Die Erfolge sind sehr unterschiedlich. Die Bank of Japan hat QE bereits lange vor den Krisen eingesetzt und hat sie seit 2013 (im Zuge der "Abenomics") zu neuen Höhen geführt. Die Erfolge sowohl zur Bekämpfung der Deflation als auch zur Stimulierung der Wirtschaft sind ausgeblieben. Viel erfolgversprechender waren die seit der Großen Rezession praktizierte QE-Politiken in Großbritannien und in den USA. In den USA steht allerdings die Fed – ganz im Gegensatz zur EZB – nicht allein im Kampf gegen Deflation und Wirtschaftsflaute, sondern hat eine kooperative Unterstützung durch eine ebenso expansive Fiskalpolitik.
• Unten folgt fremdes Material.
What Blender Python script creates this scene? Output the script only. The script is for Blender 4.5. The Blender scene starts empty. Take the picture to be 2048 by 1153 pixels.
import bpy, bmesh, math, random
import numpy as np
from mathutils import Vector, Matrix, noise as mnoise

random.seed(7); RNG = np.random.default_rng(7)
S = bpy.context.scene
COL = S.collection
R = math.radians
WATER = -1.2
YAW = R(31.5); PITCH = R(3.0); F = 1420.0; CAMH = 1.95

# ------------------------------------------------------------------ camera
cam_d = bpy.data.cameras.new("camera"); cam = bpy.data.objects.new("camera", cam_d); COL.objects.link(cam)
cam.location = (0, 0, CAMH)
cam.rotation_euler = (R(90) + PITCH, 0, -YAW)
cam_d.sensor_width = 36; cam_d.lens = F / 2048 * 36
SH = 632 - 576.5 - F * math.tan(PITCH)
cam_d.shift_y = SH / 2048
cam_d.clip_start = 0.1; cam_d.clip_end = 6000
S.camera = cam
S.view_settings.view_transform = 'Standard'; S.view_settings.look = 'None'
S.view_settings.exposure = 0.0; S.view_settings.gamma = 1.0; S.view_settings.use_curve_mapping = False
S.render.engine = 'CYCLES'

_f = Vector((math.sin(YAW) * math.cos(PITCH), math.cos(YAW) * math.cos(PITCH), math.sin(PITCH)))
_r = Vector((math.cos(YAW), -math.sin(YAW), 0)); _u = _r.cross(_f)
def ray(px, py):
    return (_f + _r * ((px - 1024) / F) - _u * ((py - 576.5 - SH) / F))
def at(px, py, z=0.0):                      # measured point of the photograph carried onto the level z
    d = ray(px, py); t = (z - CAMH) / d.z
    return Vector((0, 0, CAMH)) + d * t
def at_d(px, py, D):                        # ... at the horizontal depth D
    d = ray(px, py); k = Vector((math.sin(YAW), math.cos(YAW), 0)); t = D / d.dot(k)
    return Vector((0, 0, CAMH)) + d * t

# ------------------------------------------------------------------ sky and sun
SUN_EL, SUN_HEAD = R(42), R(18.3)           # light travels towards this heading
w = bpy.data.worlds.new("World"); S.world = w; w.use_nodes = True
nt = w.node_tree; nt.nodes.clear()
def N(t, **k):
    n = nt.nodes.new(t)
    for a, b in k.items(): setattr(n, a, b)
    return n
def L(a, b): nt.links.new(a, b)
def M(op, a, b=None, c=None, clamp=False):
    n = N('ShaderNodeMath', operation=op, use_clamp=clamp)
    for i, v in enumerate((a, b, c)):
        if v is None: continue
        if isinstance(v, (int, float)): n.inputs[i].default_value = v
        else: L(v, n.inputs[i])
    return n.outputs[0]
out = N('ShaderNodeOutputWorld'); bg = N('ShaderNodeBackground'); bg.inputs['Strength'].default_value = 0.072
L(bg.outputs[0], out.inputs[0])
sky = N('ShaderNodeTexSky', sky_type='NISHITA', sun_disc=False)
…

Solang die EZB als wichtigster Player mit ihrer expansiven Geldpolitik allein auf weiter Flur steht, um ihr Hauptziel, eine Inflationsrate von 2% zu erreichen und zu versuchen, die Wirtschaft durch Nullzinsen und Kreditausweitung zu stimulieren, werden die Erfolge bescheiden bleiben. Seit sie ihr "keynesianisches" Pulver in der Großen Rezession 2009 verschossen hat und seit den Beschränkungen durch die New Economic Governance der WWU (Reform des Stabilitäts- und Wachstumspakts; Fiskalpakt) ist die Fiskalpolitik in der Eurozone auf Austerität ausgerichtet. Auch EZB-Präsident Mario Draghi betont denn auch immer wieder, wie wichtig es wäre, die Geldpolitik seitens der Fiskalpolitik und durch Strukturreformen zu unterstützen. Wenn die Eurozone die Vorteile einer Politikkoordination (von Geld- und Fiskalpolitik) nicht nutzt, wird der Erfolg einer Belebung ihrer Wirtschaft – auch mit QE – ausbleiben.